As always, get up in those comments and tell me what you’re thinking. Ask questions, review good books you’ve recently read, tell me things you’d like me to talk more about in future newsletters, issue forth a polemic against aforementioned blather…the world, oyster, etc.
xoxo,
Aubrey
The biggest, most foundational, most damaging way this manifests itself is in how the vast majority of comics are written with a focus on story. This isn’t to say that comics don’t require story but, unlike movies/television, in which scripts act as general guides with control of visual elements left to other parties, in comics, the scripts themselves mandate visual elements. The end result is comics that aren’t written as comics consisting of spreads but, rather, scripts consisting of scenes that are then shoehorned into spreads, pages and panels.
Another prominent example of the wrongheaded aping of movie/television techniques in comics is repeated panels and even zooming in across multiple ones. It’s a technique that takes up space without providing any additional information, a cardinal sin in a medium in which page real estate is so precious and hotly contested. While jarring when it first came into fashion, in the contemporary context it signifies nothing more than a creator who wishes they were working in a different medium and hasn’t bothered to learn the strengths and weaknesses of the one in which they’re currently slumming.
My opinion is that these folks aren’t even writing comics; they’re writing teleplays at best, stage plays at worst, that they then hammer into the shape of a comic. It’s an approach that has been en vogue for two decades now, with generations of writers doing pastiches of other writers’ pastiches of old Aaron Sorkin and Joss Whedon shows. Once you notice it, it’s hard to see much else on the racks.
Those reams of texts talking about people’s inner thoughts and emotions, giving extensive backstory, or providing detailed descriptions, from which, collectively, density and complexity of themes arise.
I think Alan Moore and JH Williams III's PROMETHEA is a prime example of your definition of a "literary comic" here. Every page heavy with theme and meaning, while the comic *could* nevertheless be read quickly for the mere plot, but that would be missing the point.
And while the definition you're laying down here is certainly one way to approach a "literary comic" I'd argue it's overly limiting, and overly dismissive of authentic comic techniques. Comics are textual-visual in nature, as film is audio-visual. They share a lot while still being distinct, but the boundaries wherein certain effective techniques are shared between the two aren't automatically a sign of a creator wishing they were working in the other. That dismisses the shared structures of the formats. Same with the textual elements as shared with prose.
It's fine (and wonderfully ambitious) to want to create a comic that is free of all shared qualities, to create a comic that only uses techniques specific to comics. But that isn't what comics *should* be, any more than silent films or specific editing techniques or movies made to please cinephiles are what movies should be.
Most non-Big Two comics are made with ample nuance and layers of meaning, both visually and textually. The reader has to choose to slow down to take it in as such, but when they do, the complexity is there.
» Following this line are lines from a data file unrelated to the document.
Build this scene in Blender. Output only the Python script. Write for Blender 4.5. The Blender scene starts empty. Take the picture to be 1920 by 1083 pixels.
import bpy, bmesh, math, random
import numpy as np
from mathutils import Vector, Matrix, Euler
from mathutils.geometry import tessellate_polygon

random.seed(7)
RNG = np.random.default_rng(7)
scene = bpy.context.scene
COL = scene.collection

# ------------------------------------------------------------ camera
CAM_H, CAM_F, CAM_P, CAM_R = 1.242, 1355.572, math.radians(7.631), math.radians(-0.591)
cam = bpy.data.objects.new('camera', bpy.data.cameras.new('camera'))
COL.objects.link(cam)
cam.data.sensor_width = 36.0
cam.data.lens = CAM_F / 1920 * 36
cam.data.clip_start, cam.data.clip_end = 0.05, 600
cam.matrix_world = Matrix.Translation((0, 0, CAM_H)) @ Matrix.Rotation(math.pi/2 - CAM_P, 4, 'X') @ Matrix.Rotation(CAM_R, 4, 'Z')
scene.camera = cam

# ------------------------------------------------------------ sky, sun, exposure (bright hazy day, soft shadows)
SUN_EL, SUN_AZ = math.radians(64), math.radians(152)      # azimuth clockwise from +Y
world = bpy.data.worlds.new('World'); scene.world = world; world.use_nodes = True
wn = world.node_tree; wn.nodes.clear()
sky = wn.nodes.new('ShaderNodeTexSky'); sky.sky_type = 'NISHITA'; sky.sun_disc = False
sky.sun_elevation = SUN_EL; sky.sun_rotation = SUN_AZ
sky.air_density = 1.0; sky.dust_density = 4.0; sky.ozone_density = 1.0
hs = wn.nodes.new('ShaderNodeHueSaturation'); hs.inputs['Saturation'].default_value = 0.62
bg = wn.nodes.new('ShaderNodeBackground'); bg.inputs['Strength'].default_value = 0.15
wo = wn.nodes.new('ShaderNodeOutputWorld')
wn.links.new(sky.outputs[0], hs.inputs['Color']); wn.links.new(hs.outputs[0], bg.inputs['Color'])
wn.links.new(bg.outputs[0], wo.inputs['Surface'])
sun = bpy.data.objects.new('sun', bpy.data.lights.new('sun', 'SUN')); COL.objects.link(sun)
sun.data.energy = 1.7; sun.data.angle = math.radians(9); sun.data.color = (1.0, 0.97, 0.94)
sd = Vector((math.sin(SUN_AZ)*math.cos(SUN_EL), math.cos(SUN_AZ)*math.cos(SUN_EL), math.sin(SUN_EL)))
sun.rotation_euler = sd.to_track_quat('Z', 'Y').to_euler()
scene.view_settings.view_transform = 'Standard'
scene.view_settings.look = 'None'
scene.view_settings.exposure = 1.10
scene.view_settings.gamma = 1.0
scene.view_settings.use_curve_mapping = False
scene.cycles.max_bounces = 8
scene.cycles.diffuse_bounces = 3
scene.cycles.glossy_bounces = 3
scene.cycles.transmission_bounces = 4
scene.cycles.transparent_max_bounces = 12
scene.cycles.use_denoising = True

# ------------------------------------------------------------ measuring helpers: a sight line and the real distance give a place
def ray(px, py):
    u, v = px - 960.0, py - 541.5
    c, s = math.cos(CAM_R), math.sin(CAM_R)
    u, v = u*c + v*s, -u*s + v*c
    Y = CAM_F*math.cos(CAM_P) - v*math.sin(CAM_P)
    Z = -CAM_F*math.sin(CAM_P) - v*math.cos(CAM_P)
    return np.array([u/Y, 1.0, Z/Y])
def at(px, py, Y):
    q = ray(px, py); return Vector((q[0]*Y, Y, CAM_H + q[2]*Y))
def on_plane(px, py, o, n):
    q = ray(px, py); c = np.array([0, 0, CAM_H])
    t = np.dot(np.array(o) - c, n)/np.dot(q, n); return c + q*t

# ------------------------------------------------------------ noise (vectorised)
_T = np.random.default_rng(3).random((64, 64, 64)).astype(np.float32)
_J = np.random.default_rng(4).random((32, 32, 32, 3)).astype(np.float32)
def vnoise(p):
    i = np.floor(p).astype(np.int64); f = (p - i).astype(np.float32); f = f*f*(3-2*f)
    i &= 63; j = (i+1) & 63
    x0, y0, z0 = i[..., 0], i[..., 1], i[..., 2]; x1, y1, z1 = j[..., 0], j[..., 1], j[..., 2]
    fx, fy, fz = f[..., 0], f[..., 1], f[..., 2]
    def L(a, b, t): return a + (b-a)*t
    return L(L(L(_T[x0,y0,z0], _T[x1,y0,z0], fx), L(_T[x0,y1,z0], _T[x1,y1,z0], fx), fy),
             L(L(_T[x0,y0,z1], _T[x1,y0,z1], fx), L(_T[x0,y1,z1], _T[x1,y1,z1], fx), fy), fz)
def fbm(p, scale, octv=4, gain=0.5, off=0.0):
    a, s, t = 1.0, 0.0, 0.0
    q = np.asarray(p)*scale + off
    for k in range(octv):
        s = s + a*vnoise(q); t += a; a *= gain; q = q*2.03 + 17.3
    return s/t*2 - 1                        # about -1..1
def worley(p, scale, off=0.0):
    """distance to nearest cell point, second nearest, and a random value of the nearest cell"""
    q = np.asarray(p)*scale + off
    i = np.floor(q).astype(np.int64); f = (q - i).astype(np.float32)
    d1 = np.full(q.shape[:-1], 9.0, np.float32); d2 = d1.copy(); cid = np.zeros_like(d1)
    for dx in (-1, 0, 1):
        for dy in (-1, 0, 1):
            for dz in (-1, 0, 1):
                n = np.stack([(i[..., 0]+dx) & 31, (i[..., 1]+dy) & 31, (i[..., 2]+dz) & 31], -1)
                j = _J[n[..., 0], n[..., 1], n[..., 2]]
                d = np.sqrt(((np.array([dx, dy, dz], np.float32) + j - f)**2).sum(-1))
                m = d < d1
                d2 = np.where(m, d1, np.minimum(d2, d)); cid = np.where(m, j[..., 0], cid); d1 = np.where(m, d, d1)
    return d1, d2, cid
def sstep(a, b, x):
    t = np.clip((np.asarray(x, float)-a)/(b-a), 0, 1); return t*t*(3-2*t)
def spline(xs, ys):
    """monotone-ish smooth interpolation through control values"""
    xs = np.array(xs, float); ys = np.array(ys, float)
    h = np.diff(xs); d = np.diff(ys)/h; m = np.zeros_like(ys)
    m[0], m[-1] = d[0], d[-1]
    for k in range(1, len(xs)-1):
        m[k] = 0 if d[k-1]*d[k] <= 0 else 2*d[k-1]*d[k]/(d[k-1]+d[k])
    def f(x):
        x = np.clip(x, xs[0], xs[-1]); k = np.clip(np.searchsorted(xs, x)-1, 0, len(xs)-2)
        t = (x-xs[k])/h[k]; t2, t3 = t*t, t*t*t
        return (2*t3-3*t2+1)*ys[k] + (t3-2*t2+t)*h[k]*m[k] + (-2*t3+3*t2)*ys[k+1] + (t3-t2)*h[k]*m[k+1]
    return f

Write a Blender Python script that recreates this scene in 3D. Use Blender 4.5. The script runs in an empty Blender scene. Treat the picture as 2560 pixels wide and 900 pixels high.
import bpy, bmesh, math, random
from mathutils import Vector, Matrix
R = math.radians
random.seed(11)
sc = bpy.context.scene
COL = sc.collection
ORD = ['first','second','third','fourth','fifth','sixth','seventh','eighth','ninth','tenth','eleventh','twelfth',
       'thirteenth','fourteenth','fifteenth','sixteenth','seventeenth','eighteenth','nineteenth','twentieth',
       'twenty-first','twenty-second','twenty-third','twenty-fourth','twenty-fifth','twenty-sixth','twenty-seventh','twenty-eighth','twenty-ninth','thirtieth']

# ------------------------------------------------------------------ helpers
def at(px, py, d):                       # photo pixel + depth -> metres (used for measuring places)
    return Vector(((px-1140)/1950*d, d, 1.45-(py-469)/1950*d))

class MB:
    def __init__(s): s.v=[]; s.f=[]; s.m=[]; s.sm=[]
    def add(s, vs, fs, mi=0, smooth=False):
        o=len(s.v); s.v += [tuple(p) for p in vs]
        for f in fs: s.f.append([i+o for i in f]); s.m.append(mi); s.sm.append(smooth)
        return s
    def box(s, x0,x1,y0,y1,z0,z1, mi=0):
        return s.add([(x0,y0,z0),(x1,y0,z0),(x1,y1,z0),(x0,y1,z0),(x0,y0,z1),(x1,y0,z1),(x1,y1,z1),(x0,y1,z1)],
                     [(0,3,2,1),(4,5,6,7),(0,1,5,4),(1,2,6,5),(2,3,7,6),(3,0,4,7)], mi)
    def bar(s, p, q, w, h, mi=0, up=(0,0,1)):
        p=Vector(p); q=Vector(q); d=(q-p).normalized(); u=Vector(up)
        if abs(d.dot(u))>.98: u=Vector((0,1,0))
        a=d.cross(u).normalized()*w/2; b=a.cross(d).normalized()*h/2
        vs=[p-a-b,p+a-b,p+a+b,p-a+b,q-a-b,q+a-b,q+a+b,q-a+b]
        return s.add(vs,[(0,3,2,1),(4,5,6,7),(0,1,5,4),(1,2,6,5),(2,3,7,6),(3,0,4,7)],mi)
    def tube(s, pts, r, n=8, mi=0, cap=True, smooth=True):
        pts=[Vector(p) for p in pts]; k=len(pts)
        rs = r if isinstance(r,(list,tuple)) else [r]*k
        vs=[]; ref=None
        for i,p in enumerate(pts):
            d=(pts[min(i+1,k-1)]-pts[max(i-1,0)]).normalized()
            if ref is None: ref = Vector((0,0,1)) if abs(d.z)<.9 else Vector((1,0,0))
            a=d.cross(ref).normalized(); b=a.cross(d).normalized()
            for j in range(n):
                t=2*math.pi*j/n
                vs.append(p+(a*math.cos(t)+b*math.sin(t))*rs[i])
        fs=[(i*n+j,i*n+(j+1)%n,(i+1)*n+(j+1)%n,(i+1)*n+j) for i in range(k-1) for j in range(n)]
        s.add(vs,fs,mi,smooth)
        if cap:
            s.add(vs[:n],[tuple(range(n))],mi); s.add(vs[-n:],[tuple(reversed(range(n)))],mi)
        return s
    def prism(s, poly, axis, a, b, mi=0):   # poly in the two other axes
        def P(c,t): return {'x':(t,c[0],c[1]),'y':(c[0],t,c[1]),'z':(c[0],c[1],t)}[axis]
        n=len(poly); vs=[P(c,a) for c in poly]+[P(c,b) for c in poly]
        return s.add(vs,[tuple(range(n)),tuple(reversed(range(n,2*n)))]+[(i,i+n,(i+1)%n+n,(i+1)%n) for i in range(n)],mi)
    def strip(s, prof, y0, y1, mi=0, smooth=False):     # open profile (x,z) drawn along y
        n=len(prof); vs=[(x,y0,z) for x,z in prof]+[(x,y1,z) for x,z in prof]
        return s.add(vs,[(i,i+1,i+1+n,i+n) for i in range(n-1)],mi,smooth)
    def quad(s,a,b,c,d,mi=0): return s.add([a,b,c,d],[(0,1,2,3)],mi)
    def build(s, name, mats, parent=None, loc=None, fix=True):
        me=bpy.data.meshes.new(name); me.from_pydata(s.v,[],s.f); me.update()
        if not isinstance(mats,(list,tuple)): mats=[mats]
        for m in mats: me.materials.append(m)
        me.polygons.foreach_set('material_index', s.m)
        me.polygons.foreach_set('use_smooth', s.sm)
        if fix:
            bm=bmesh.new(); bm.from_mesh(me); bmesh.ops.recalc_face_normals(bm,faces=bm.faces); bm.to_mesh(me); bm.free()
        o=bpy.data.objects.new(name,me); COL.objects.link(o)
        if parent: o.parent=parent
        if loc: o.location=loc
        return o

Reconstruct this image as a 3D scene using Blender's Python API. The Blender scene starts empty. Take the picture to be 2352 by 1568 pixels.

People "read" audiobooks on 1.5x or even 2x speed. when I was younger I knew adults that took pride in "speed reading" through novels - learning how to quickly scan a page for keywords and blow through books at an alarming pace. People binge watch Twin Peaks. The problem isn't that the mediums aren't giving people "literary" works, it's that people are choosing not to consume them as such.
It's possible that your upcoming literary comic will force them to slow down, or at least only draw in people who want that. (Likely more the latter.) But it will still come down to the reader wanting to do it. When I take in a comic, most comics (I read very little Big Two anything) there is always subtext and nuance and incredible technique being used that I hadn't seen before and/or wouldn't have thought of myself - the joy of so many creators working in the field today. I'm looking forward to seeing what you're cooking up with this one, but not sure I agree with your take on the status and use of the comics format on the whole.
The easy answers to your question could be The Dark Knight Returns, Watchmen, Daredevil Born Again, and others. And while I had that kind of reaction while reading those books, the most recent time I’ve had an experience like the one you described is while reading the collected editions of the Usagi Yojimbo Saga.
I would not be the first or the last to say Stan Sakai is a master, but I will say it again anyway. I am currently working on Volume 8 and every time I pick it up, I am taken into that world. The stories are the same and different each time but it doesn’t matter because I just want to be in that world. I want to be on the road with the ronin, never staying in one place too long, going from town to town, solving problems.
The more I read it, the more I am drawn into the world of rabbits and rhinos. Usagi’s journey is the closest experience I’ve felt to reading Lord of the Rings and Harry Potter. I was immersed in those two novels so much so I just wanted to be in those worlds. Stan Sakai does the same thing with Usagi, I just want to exist there for a little bit each day.
Each time I read a Usagi comic get the same feeling, like a warm blanket is being pulled up on a cold night, like arriving home after a long road trip. I read a lot of other comics but nothing takes me to a certain time and place like Usagi.
I don’t know if that’s what you mean but that’s what it meant to me.